İÇTEN: Arakan’da ki Müslümanlara biz sahip çıkıyoruz. Yaklaşık 5 milyon Suriyeliye biz sahip çıkıyoruz. Bu Türkiye’nin bir isteği değil. Bu dünyada zulüm gören mazlumların, insanlık onuru mücadelesi verenlerin Türkiye’ye yükledikleri bir misyondur. Dünya Müslümanları, mazlum insanlar Türkiye’ye böyle bir misyon yüklerken biz, hayır böyle bir misyon almıyoruz, öleceksen öl diyemeyiz.
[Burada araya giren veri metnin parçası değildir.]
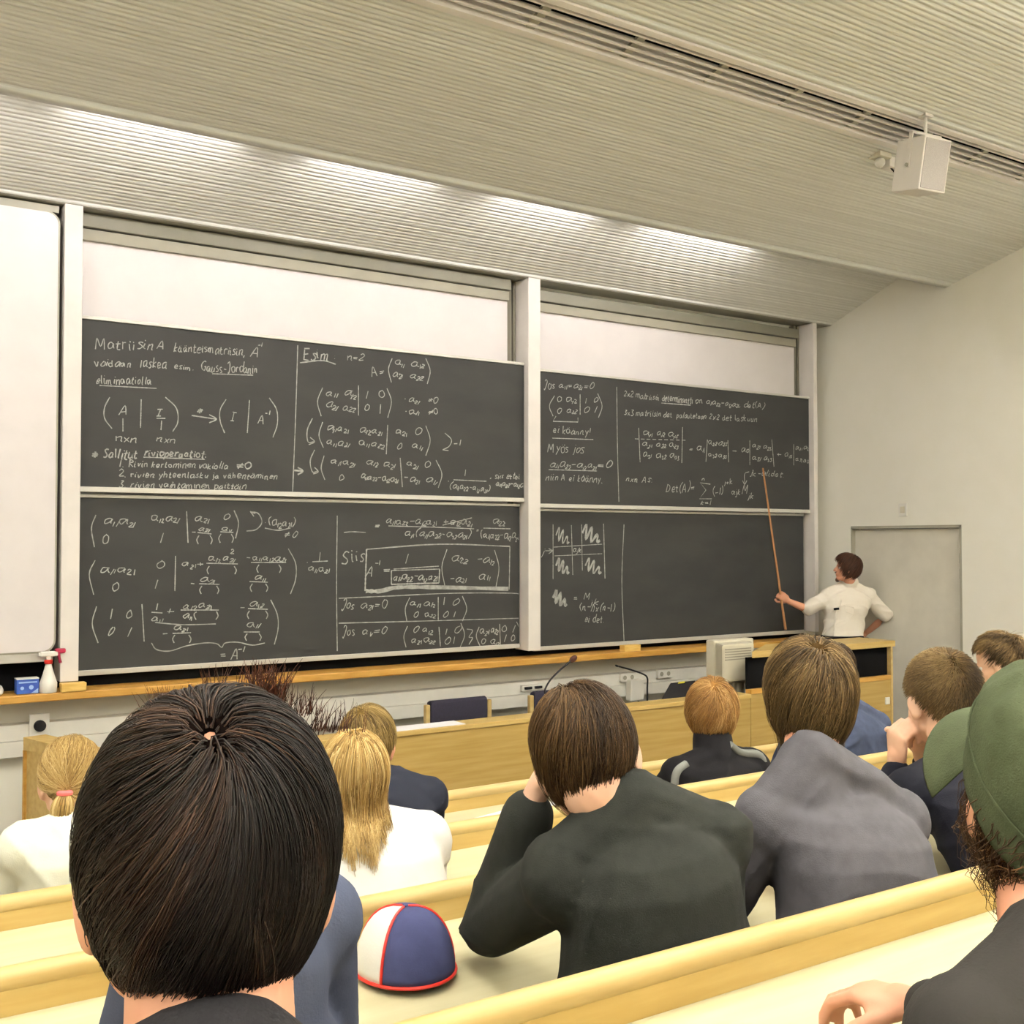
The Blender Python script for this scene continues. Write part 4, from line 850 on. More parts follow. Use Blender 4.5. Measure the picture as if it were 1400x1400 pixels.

Çünkü bizim ecdadımızdan aldığımız tarihi duruşumuz ve geleneğimiz var. “Komşusu açken tok yatan bizden değildir” diyen bir peygamberin ümmeti olmanın getirdiği sorumluluklarımız var.
BEŞENK: YPG’ye Yönelik Yapılacak Operasyon ile İlgili Düşüncenizi Alabilir miyiz?
İÇTEN: Şunu çok net bir şekilde belirtmek gerekiyor ki, Suriye’de yaşanan kavga ve çatışmalar etnik kökenli değildir. Neden? DEAŞ’in içinde Kürtler var mıydı? Evet vardı. YPG içinde Kürtler var mı? Evet var. DEAŞ’in içindeki Kürtler YPG içindeki, YPG içindeki Kürtler DEAŞ’ın içindeki Kürtleri öldürmedi mi? Evet katletti. Eğer Kürtler Kürtleri Katlediyorsa bu etnik bir çatışma ve kavga değildir. Suriye’de yaşanan kavga dinsel bir kavgadır. Bu çatışmaları Kürt, Türk, Arap arasındaki etnik bir çatışma olarak görürsek hata yapmış oluruz. Burada dinsel ve ideolojik bir kavga var. PYD’nin başındaki adam olan Salih Müslim Marksist, ateist iken, Ağabeyi Mustafa Müslim Antep’te ilahiyat profesörü olarak görev yapıyor. Aynı ailedeki ailelerden biri Marksist biri dindar. Bu neyi gösteriyor? Suriye’de yaşananlar etnik değil, dinsel bir çatışmadır. YPG’de Marksist ve ateist bir yapıya sahiptir. Amerika’da YPG üzerinden Suriye’yi şekillendirmek istiyor. Zamanında PKK’yı taşeron olarak kullananlar, şimdi adını değiştirerek YPG üzerinden buna devam ediyorlar. PKK ile YPG’yi birbirinden ayrı tutmaları bir şeyi değiştirmez. Aynı yapının isim değiştirmiş hali sonuçta. Rakka’daYPG’lilerin Öcalan posteri altında halay çekmeleri de bunun net göstergelerinden biridir. Dolayısıyla Türkiye birliğinde ve huzurunda olan bir terör örgütüne karşı tedbirini alacaktır. Türkiye ve hatta Kürtler elbette ki bu yapıyla beraber değil, bu yapının karşısında yer alacalardır. Amerika, Rusya Çin ve diğer devletler binlerce kilometre öteden gelip Suriye’de üs kuruyorsa, Türkiye’nin sınır komşusu olduğu Suriye’de yaşananlara elbette kayıtsız kalmayacaktır. Kalamaz da.